Do you view your collection as a form of cultural archiving and preservation of legacies through nontraditional methods?
HC: Absolutely. My work is a living archive. Candy, glitter, and yarn are not fragile gimmicks. They are deliberate methods of preservation. By immortalizing icons and cultural moments with unconventional materials, I’m saying, our legacies deserve to be remembered differently, boldly, and unapologetically. Museums may preserve oil and marble. I preserve color, texture, and spirit. It’s archiving, but through the lens of innovation.
You describe your practice as one that creates “without limits.” Do you feel a responsibility to redefine what “fine art” can include in the mainstream art world?
HC: Yes, without question. Fine art has long been defined by “gatekeepers” who decided what materials, what stories, and what communities were worthy. By creating with nontraditional mediums, I’m actively dismantling those boundaries. I don’t just feel a responsibility, I embrace it. Redefining fine art means demonstrating that truth can manifest in any form, and that the most powerful work often defies convention.
Do you feel that Black artists have been given or awarded the opportunities to create outside of the bounds of what is considered traditional art? Or is that still a work in progress?
HC: It’s still a work in progress. Black artists have always innovated; we’ve always created outside the box, but recognition lags. Too often, the mainstream wants our culture without giving us ownership. My practice insists that we don’t wait for permission. We create anyway, boldly and unapologetically, and force the conversation to shift. Opportunities are not handed to us, so we must create them for ourselves.
How do you hope your work inspires younger or overlooked artists to pursue self-taught, experimental paths?

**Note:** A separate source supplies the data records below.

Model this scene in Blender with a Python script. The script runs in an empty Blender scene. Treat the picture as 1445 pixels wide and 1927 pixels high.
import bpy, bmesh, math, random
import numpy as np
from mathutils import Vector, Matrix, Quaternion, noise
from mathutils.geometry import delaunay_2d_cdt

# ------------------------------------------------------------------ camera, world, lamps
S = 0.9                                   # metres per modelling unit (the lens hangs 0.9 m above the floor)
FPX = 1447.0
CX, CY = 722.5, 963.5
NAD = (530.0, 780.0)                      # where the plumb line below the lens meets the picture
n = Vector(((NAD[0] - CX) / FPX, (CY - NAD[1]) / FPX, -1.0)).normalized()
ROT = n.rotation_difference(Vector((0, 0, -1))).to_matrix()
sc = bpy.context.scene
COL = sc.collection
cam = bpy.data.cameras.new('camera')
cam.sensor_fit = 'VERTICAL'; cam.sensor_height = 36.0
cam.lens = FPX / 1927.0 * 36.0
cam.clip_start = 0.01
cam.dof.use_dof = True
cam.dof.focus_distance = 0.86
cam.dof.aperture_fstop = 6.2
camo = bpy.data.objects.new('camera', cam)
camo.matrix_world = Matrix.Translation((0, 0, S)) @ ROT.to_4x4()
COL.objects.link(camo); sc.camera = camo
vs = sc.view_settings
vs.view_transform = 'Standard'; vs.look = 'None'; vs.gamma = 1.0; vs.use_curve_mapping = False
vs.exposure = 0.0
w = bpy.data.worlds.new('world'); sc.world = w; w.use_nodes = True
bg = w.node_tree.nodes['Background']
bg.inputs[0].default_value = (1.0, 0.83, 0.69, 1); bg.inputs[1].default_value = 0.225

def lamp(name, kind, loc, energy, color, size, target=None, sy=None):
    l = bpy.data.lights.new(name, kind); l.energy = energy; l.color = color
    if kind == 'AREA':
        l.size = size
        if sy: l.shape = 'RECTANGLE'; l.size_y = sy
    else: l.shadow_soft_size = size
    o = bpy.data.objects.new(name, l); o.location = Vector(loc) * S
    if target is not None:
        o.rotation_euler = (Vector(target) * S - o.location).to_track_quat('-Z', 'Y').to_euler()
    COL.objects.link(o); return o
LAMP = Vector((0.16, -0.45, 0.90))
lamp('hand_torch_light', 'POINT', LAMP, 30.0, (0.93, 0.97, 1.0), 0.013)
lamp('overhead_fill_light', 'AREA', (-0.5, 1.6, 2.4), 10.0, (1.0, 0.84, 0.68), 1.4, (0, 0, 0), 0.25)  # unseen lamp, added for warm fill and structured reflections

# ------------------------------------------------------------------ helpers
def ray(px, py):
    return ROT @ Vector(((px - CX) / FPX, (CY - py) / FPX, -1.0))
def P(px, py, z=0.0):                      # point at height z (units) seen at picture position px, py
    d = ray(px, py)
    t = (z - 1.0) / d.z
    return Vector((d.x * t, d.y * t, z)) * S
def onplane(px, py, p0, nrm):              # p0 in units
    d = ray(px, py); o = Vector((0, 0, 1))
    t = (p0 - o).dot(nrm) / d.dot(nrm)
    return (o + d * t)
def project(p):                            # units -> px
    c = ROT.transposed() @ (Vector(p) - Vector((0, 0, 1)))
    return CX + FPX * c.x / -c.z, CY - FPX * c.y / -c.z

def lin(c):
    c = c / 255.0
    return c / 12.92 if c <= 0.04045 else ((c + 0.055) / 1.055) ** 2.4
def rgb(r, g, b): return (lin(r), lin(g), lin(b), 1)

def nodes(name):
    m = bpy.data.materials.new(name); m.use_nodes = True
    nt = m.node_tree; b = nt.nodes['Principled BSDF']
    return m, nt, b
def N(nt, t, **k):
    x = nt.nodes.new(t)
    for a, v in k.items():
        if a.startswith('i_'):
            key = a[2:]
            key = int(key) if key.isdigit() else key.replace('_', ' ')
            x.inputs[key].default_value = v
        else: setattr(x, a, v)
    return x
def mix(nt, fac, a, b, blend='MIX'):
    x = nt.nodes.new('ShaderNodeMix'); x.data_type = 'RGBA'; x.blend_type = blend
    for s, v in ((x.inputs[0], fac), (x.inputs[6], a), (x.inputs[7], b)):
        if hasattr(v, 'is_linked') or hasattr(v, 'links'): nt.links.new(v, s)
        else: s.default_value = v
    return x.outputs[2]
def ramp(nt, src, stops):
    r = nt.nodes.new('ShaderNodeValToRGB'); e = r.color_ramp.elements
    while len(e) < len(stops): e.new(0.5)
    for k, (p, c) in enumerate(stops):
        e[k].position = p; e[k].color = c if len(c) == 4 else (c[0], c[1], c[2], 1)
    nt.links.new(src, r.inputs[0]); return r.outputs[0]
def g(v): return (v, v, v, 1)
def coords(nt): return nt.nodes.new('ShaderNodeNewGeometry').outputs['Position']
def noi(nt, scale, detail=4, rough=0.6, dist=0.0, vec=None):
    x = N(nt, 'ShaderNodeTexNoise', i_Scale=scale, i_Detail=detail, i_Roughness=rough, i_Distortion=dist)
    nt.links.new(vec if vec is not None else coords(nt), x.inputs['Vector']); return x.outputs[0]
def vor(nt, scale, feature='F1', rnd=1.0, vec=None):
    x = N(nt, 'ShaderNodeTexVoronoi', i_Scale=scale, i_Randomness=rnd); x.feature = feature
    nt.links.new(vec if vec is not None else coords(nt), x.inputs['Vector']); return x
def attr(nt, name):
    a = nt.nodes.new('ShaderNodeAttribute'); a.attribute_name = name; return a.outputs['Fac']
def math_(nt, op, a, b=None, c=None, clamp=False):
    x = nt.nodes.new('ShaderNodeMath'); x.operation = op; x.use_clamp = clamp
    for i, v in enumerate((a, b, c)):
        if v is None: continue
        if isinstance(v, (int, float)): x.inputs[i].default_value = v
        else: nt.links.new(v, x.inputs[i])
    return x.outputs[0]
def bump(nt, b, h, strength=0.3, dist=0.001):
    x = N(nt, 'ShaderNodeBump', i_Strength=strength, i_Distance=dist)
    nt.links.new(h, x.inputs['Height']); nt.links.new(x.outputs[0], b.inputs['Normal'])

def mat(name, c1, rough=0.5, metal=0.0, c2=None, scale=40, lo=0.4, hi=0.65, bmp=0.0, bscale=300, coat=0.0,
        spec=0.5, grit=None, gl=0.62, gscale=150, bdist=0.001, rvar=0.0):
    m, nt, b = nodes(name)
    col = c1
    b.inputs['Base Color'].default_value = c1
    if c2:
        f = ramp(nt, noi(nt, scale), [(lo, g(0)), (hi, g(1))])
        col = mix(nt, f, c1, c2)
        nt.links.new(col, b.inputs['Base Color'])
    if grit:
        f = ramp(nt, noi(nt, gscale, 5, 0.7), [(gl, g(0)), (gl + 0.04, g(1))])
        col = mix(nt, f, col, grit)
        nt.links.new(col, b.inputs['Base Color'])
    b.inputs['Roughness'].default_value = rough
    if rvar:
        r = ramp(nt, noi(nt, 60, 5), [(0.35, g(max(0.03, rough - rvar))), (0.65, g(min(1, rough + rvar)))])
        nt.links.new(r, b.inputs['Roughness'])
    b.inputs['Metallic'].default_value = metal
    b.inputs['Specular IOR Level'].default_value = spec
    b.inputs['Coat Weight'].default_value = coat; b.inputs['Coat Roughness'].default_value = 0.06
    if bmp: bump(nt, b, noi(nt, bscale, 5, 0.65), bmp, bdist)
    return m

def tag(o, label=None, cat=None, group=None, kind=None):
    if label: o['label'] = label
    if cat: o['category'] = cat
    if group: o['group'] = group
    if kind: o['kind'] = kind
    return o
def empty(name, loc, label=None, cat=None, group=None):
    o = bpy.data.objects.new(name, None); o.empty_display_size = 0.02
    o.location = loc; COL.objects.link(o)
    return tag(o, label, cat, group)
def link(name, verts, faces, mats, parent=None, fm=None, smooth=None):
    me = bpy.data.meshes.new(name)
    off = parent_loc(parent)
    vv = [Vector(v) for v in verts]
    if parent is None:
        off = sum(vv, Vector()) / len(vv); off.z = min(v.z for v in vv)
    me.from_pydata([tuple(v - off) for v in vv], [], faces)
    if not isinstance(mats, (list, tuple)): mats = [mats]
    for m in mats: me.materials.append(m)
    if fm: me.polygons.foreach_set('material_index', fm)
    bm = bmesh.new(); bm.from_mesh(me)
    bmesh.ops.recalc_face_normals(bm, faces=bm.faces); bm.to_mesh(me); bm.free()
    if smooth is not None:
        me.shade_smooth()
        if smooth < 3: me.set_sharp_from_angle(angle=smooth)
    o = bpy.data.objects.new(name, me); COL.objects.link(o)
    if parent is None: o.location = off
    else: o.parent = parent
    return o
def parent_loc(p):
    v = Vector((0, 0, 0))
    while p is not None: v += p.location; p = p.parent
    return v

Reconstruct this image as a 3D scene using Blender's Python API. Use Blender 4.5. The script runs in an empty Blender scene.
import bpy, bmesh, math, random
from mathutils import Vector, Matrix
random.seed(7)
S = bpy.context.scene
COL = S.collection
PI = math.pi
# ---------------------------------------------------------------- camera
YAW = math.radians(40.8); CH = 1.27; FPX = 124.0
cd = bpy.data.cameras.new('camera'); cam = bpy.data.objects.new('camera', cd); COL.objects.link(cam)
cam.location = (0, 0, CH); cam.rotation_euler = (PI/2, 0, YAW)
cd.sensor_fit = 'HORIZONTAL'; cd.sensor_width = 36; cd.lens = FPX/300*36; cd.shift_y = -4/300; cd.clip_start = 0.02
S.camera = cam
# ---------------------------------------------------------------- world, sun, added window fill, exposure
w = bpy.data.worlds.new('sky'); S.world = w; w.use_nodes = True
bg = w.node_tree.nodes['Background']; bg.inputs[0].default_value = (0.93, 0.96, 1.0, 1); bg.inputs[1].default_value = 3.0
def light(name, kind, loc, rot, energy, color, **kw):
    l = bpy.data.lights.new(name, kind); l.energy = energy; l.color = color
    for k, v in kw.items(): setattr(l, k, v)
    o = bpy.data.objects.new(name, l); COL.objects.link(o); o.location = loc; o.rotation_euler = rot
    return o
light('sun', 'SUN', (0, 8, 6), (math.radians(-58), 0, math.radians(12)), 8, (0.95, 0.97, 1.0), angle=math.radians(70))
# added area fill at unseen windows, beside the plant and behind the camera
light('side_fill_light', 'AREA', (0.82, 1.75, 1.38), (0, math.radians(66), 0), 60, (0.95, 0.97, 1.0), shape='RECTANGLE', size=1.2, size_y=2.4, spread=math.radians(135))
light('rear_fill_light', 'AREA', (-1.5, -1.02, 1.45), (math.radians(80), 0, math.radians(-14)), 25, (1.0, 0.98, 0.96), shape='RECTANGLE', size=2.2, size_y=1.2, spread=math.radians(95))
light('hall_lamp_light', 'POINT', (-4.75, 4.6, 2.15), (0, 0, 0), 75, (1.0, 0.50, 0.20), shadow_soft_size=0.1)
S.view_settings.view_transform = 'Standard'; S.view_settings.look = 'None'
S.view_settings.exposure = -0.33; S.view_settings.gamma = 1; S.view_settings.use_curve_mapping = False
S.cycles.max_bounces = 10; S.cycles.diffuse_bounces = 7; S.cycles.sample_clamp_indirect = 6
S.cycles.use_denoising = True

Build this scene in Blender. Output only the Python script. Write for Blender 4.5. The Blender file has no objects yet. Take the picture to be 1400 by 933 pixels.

HC: I want my work to be a mirror for anyone who feels invisible. I started without formal training, and I built my vision piece by piece, material by material. That journey is proof that possibility exists outside traditional doors. When I started working with candy, people laughed and thought it was cute. But I kept building, now my work lives in museums and studios, and has become part of global conversations. I want overlooked artists to know that the thing that makes them different is the very thing that makes them iconic. I hope young and overlooked artists see that their daily lives hold enough to inspire them to begin. A bag of Skittles from the store became a monument in my hands. Whatever they hold, fabric, food, found objects, memories, can become their canvas. My message is simple: don’t wait for validation. Start where you are, use what you have and trust your vision. You are the permission you’ve been waiting for. If they can take my story and see that possibility in themselves, then I’ve done my job.